#99, "Caroline Says II," Lou Reed (1973)

on empathy

150 Favorite Songs: #99, "Caroline Says II," Lou Reed (1973)

Lou Reed was probably the first songwriter-as-storyteller whose work I really loved. I discovered him in high school—solo Lou, not the Velvet Underground—and during the height of 90's alternarock, all of the storytelling songwriters I knew sang about themselves, or at least stand-ins for themselves. Even great ones like Nick Cave and Greg Dulli and Tori Amos usually kept things first-person, and sang about people who resembled themselves. 

But I discovered Lou Reed through, I don't know—probably someone I loved listed him as an influence in an interview without mentioning the Velvet Underground, or maybe somebody who got played on the radio covered one of his songs and later that week I saw a used CD at Music Express. At any rate, I found Lou Reed pretty young, probably when I was 14 or 15, which I was proud of at the time, like I was investing in an older sort of coolness. 
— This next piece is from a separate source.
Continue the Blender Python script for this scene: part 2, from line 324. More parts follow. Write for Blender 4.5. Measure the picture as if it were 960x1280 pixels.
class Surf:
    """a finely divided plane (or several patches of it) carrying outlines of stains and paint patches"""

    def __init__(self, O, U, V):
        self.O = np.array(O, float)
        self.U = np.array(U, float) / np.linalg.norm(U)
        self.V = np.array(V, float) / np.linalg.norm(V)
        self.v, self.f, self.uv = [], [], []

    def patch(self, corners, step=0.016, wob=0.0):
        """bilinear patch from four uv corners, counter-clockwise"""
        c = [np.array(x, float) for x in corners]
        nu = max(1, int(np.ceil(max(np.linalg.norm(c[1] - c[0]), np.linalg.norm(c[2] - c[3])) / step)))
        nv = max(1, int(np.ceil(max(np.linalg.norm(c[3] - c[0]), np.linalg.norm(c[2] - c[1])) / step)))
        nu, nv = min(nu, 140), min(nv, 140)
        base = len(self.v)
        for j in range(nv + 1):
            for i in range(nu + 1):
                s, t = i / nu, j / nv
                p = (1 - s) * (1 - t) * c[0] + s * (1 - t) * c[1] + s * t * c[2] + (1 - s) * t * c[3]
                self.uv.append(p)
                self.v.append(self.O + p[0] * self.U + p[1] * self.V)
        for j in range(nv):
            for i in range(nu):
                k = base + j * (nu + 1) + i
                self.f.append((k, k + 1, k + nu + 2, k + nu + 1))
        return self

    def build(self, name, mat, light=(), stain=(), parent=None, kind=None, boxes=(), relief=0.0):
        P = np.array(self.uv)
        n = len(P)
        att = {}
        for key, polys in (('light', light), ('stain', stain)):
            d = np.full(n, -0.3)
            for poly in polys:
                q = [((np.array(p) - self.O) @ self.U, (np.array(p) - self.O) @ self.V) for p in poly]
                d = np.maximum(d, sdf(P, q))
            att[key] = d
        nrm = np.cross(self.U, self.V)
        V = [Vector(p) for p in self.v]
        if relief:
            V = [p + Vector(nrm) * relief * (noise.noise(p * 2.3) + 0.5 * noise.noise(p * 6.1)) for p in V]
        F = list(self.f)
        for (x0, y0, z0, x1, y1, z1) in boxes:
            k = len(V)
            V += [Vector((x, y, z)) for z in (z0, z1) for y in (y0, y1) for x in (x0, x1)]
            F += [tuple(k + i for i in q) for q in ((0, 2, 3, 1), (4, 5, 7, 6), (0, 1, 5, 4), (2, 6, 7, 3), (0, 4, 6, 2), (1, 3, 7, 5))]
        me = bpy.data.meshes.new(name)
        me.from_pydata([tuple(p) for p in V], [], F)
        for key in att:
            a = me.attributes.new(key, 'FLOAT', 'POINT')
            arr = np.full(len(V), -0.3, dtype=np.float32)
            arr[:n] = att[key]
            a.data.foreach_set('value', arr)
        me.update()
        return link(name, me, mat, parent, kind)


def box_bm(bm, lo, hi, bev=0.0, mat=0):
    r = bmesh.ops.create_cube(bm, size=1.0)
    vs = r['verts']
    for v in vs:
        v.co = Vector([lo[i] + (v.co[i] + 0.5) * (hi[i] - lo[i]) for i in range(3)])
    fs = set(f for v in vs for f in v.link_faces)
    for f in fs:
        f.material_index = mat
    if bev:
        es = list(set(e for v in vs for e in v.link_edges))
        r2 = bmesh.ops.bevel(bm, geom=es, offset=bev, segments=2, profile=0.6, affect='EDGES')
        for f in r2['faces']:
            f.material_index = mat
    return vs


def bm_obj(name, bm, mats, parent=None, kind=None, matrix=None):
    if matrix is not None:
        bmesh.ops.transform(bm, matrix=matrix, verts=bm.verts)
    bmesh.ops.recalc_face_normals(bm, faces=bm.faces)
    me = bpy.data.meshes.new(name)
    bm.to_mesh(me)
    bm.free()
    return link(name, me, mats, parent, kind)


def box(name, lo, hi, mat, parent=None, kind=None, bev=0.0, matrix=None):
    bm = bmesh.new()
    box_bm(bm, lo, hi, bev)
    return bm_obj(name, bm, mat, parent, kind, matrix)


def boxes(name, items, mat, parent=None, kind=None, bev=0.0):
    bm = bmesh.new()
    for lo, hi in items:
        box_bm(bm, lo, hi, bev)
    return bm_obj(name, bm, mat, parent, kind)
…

He's written better songs than "Caroline Says II," which is a fairly shallow depiction of a woman in an abusive relationship ("why is it that you beat me / it isn't any fun" is not exactly insightful), but when I found this song, I don't think I'd really ever heard anything like it before. Lou's delivery is characteristically laconic here, of course—even when the song climaxes and he sings, "she put her fist / through the window pane / it was such a funny feeling," he does it in a tone that reminds you of how mundane such an action really is. Which I found really captivating at the time, because all of those singers up there in the first paragraph are not exactly known for being understated, especially not in their incarnations circa 1994 (Let Love In, Gentlemen, and Under The Pink are many great things, but subtle is not among them). 

I guess, basically, when I heard "Caroline Says II," I hadn't heard anything that used empathy the way that Lou Reed does here, telling a simple story about a horrible situation in a way that feels so resigned that it breaks your heart. I wrote short stories for years afterward that tried to find room for a female character named "Alaska." I wanted to learn how to do that, how to take yourself out of the story you told. There's something about music, and pop songs, that made that much easier for me to map out—especially when I was a teenager—than literature. It seemed so singular to me, so important, that it didn’t even occur to me for years to see if there was a “Caroline Says I.” (There is—it’s from the perspective of the man in their relationship, makes Caroline out to be the villain; as a standalone track, it’s self-pitying and tacky, a “baby you did me wrong” song of the sort that usually made me roll my eyes even when I was a teenager. In the context of “Caroline Says II,” though, it’s a powerhouse of perspective—though it’s notable that part two doesn’t require part one to be effective.)

Listening to “Caroline Says II” now, it's still meaningful to me in those same ways. There's something about listening to a song that opened up your world as a teenager half a lifetime later and finding that you were right about it that's reassuring. It's always been lovely—that melody and the way it rises are some of Lou's best instincts at work—and it's always meant something to me, too. It's a reminder, at the very least, that there are always things outside of yourself that are worth paying attention to and writing down.